While it isn’t quite the right time of year for “what I did on my summer vacation” reports, I couldn’t resist sharing with all of you what I experienced during my recent trip to Denver, Colorado. I had the opportunity to spend a day at the national offices of Overseas Mission Fellowship (OMF), a mission agency specializing in the unreached people groups of East Asia. God’s timing being what it is, while I was there, I received email from the diocese to the clergy asking us all what our own unreached people group might be. All this together made me ponder on what principles I see at work in our missionary fellowships that might be applicable to the domestic mission field.

The first characteristic that I observed at OMF was that they were perfectly comfortable waiting on the Lord. Here in Pittsburgh, we have a sense of urgency and the intense desire to make an impact for our Lord; but our brothers and sisters at OMF share the same intensity. The waiting, keeping watch, listening, these things are not exclusive of our desire to move forward. Individuals within the OMF structure are transparent in explaining that the system is slow to the point of frustration, but the urgency for the Gospel does not suffer. Slowness comes out of prayer, not fear, intention, not laziness. We may pray a lot in Pittsburgh, but we don’t like to wait, but I think we do realize that prayer is more about listening than speaking.

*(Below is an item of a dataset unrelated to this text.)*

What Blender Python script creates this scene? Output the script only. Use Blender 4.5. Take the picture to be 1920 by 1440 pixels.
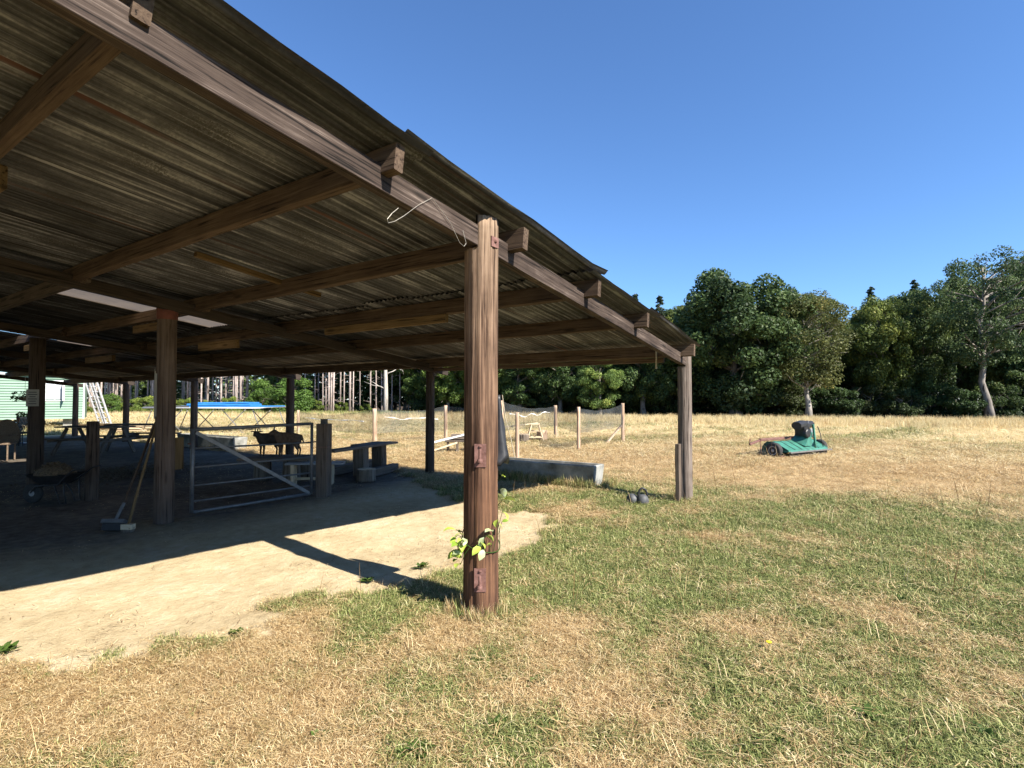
import bpy, math, random
import numpy as np
from mathutils import Vector, Matrix

# ------------------------------------------------------------------ clear
for o in list(bpy.data.objects):
    bpy.data.objects.remove(o)
SC = bpy.context.scene
COL = SC.collection
rnd = random.Random(7)
RNG = np.random.default_rng(11)

# ------------------------------------------------------------------ camera, sky, sun, exposure
FPX, CX, CY, EYE, HOR = 1004.0, 960.0, 720.0, 1.55, 748.0
PITCH = math.atan((HOR - CY) / FPX)
YAW = math.atan2(.5645, .8255)
CAM = np.array([-3.15, -2.43, EYE])
FH = np.array([math.cos(YAW), math.sin(YAW), 0.0])
FW = np.array([math.cos(YAW) * math.cos(PITCH), math.sin(YAW) * math.cos(PITCH), math.sin(PITCH)])
RT = np.array([math.sin(YAW), -math.cos(YAW), 0.0])
UP = np.cross(RT, FW)
cd = bpy.data.cameras.new('camera')
cam = bpy.data.objects.new('camera', cd)
COL.objects.link(cam)
cd.sensor_width = 36
cd.lens = FPX / 1920 * 36
cd.clip_start = .05
cd.clip_end = 2000
cam.location = CAM
cam.rotation_euler = (math.pi / 2 + PITCH, 0, YAW - math.pi / 2)
SC.camera = cam

SUN_EL = math.radians(39.5)
SH = np.array([.10, .995, 0.0])                       # ground direction in which shadows fall
W = bpy.data.worlds.new('World')
SC.world = W
W.use_nodes = True
wn = W.node_tree.nodes
sky = wn.new('ShaderNodeTexSky')
sky.sky_type = 'NISHITA'
sky.sun_disc = False
sky.sun_elevation = SUN_EL
sky.sun_rotation = math.atan2(-SH[0], -SH[1])
sky.altitude = 0
sky.air_density = 1.0
sky.dust_density = 0.0
sky.ozone_density = 10.0
W.node_tree.links.new(sky.outputs[0], wn['Background'].inputs[0])
wn['Background'].inputs[1].default_value = 0.088
sd = bpy.data.lights.new('sun', 'SUN')
sun = bpy.data.objects.new('sun', sd)
COL.objects.link(sun)
sd.energy = 5.0
sd.angle = math.radians(.5)
sd.color = (1.0, .93, .82)
d = Vector((SH[0] * math.cos(SUN_EL), SH[1] * math.cos(SUN_EL), -math.sin(SUN_EL)))
sun.rotation_euler = d.to_track_quat('-Z', 'Y').to_euler()
sun.location = (-5, -30, 30)
VS = SC.view_settings
VS.view_transform = 'Standard'
VS.look = 'None'
VS.exposure = 1.38
VS.gamma = 1
VS.use_curve_mapping = False
try:
    SC.cycles.max_bounces = 8
    SC.cycles.diffuse_bounces = 5
    SC.cycles.transparent_max_bounces = 12
    SC.cycles.caustics_reflective = False
    SC.cycles.caustics_refractive = False
    SC.cycles.use_denoising = True
except Exception:
    pass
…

The result of that intentional listening is the strength of vision and mission shared by the people at OMF. Every step of the vision is articulated to the people (which is something we also do well here in Pittsburgh) and then the people are systematically equipped to fulfill their part in that overall plan. The word of the day was mobilization. Everywhere I went, people articulated the same vision but with their own contributions and enthusiasm because they had been systematically brought along and mentored in their work and faith.

I also observed a sense of community at OMF, not only in the way that they pray together, but in how families were cared for, children welcomed, and joys and burdens are shared. Not only do the staff members come together to pray daily, but they also shared a clear ease with one another that carried easily over to welcoming a stranger into their space. People I had never met before seemed perfectly at ease with me because of our common passion for the Gospel of Jesus Christ. I saw people who trusted and encouraged one another. I saw space given to children (one office sharing perfectly professional pace with a colorful array of toys, and a couple of dedicated kid-in-the-office areas in other parts of the building) and to the artifacts of the Asian peoples who OMF members have a passion to reach for Jesus. All these things, the risks the people were willing to take, the trust they had in one another, and the concerted effort to bring those who are far off near to their hearts were all visible signs of Christ’s love in Christian community.

Third, I saw a culture of adaptability, willing to use whatever tools God presented in order to accomplish the express goal of raising up indigenous leaders for peoples yet unreached. They use the same model domestically while raising up partners in ministry, prayer and financial support, home based leadership. Again came that word, mobilization; we aren’t called to do all of God’s work ourselves, but we are to give ministry away, equip and encourage others, multiply the mission. I suppose it only makes sense that if your entire message is that God has a place for you in his Kingdom, that we must also equip and encourage kingdom citizens to take up the work of the kingdom on earth.

So if we’re thinking of our own unreached people groups, perhaps we can learn to think a little more like missionaries, being passionate, connected, mobilizing and encouraging one another. I am really excited about what I experienced at OMF and I think we have the same potential for building intentional prayerful community here among our leadership and indigenous leadership among the currently unreached of Pittsburgh.